WRITTEN INSTRUCTION ->
Each line below should be retyped exactly, with no pictures.
[Start of SOURCE MATERIAL]
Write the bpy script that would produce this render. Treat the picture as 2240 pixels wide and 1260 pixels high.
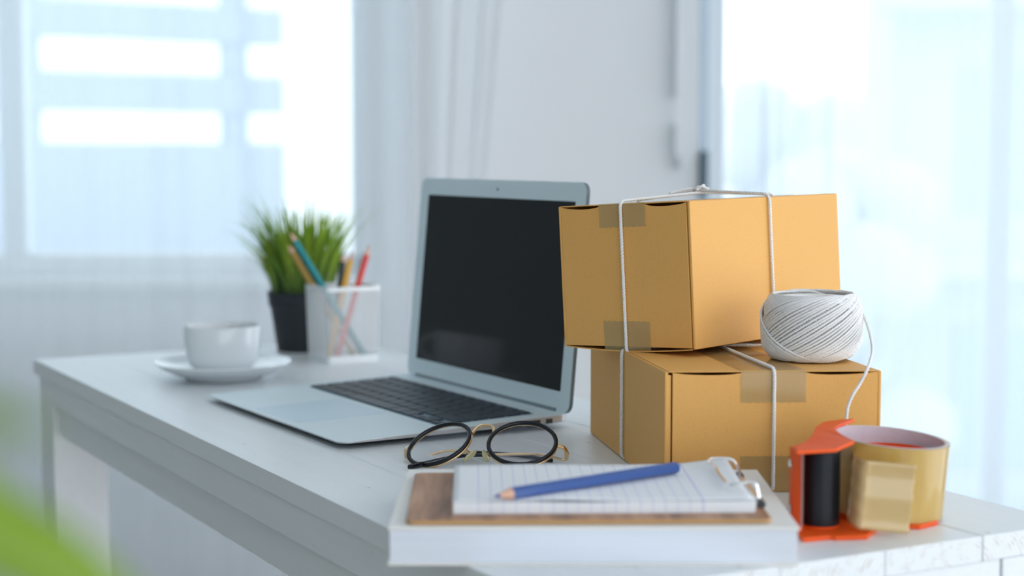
import bpy, math, random
from mathutils import Vector, Matrix, Euler
random.seed(7)
R = math.radians
for o in list(bpy.data.objects): bpy.data.objects.remove(o)
scn = bpy.context.scene
col = scn.collection

# ------------------------------------------------------------------ camera, sky, exposure
cam_d = bpy.data.cameras.new('camera'); cam = bpy.data.objects.new('camera', cam_d); col.objects.link(cam)
cam.location = (0, 0, 1.0); cam.rotation_euler = (R(90 - 4.678), 0, 0)
cam_d.sensor_width = 36; cam_d.lens = 3666 / 2240 * 36
cam_d.clip_start = .01
cam_d.dof.use_dof = True; cam_d.dof.focus_distance = 1.33; cam_d.dof.aperture_fstop = 4.2
scn.camera = cam
w = bpy.data.worlds.new('overcast_sky'); scn.world = w; w.use_nodes = True
bg = w.node_tree.nodes['Background']; bg.inputs[0].default_value = (.88, .94, 1.0, 1); bg.inputs[1].default_value = 2.3
scn.view_settings.view_transform = 'Standard'; scn.view_settings.look = 'None'
scn.view_settings.exposure = 0.08; scn.view_settings.gamma = 1; scn.view_settings.use_curve_mapping = False
# weak sun through the haze: soft key from the right, behind the camera
sd = bpy.data.lights.new('hazy_sun', 'SUN'); sd.energy = .22; sd.angle = R(35); sd.color = (1, .97, .92)
so = bpy.data.objects.new('hazy_sun', sd); col.objects.link(so); so.location = (3, -3, 4)
so.rotation_euler = Vector((-.80, .50, -.38)).to_track_quat('-Z', 'Y').to_euler()

T = .75   # height of the table top

# ------------------------------------------------------------------ materials
MATS = {}
def nd(nt, kind, **kw):
    n = nt.nodes.new(kind)
    for k, v in kw.items():
        if k == 'inp':
            for a, b in v.items(): n.inputs[a].default_value = b
        else: setattr(n, k, v)
    return n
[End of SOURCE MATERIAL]
THE COMPLETED TASK ->
Write the bpy script that would produce this render. Treat the picture as 2240 pixels wide and 1260 pixels high.
import bpy, math, random
from mathutils import Vector, Matrix, Euler
random.seed(7)
R = math.radians
for o in list(bpy.data.objects): bpy.data.objects.remove(o)
scn = bpy.context.scene
col = scn.collection

# ------------------------------------------------------------------ camera, sky, exposure
cam_d = bpy.data.cameras.new('camera'); cam = bpy.data.objects.new('camera', cam_d); col.objects.link(cam)
cam.location = (0, 0, 1.0); cam.rotation_euler = (R(90 - 4.678), 0, 0)
cam_d.sensor_width = 36; cam_d.lens = 3666 / 2240 * 36
cam_d.clip_start = .01
cam_d.dof.use_dof = True; cam_d.dof.focus_distance = 1.33; cam_d.dof.aperture_fstop = 4.2
scn.camera = cam
w = bpy.data.worlds.new('overcast_sky'); scn.world = w; w.use_nodes = True
bg = w.node_tree.nodes['Background']; bg.inputs[0].default_value = (.88, .94, 1.0, 1); bg.inputs[1].default_value = 2.3
scn.view_settings.view_transform = 'Standard'; scn.view_settings.look = 'None'
scn.view_settings.exposure = 0.08; scn.view_settings.gamma = 1; scn.view_settings.use_curve_mapping = False
# weak sun through the haze: soft key from the right, behind the camera
sd = bpy.data.lights.new('hazy_sun', 'SUN'); sd.energy = .22; sd.angle = R(35); sd.color = (1, .97, .92)
so = bpy.data.objects.new('hazy_sun', sd); col.objects.link(so); so.location = (3, -3, 4)
so.rotation_euler = Vector((-.80, .50, -.38)).to_track_quat('-Z', 'Y').to_euler()

T = .75   # height of the table top

# ------------------------------------------------------------------ materials
MATS = {}
def nd(nt, kind, **kw):
    n = nt.nodes.new(kind)
    for k, v in kw.items():
        if k == 'inp':
            for a, b in v.items(): n.inputs[a].default_value = b
        else: setattr(n, k, v)
    return n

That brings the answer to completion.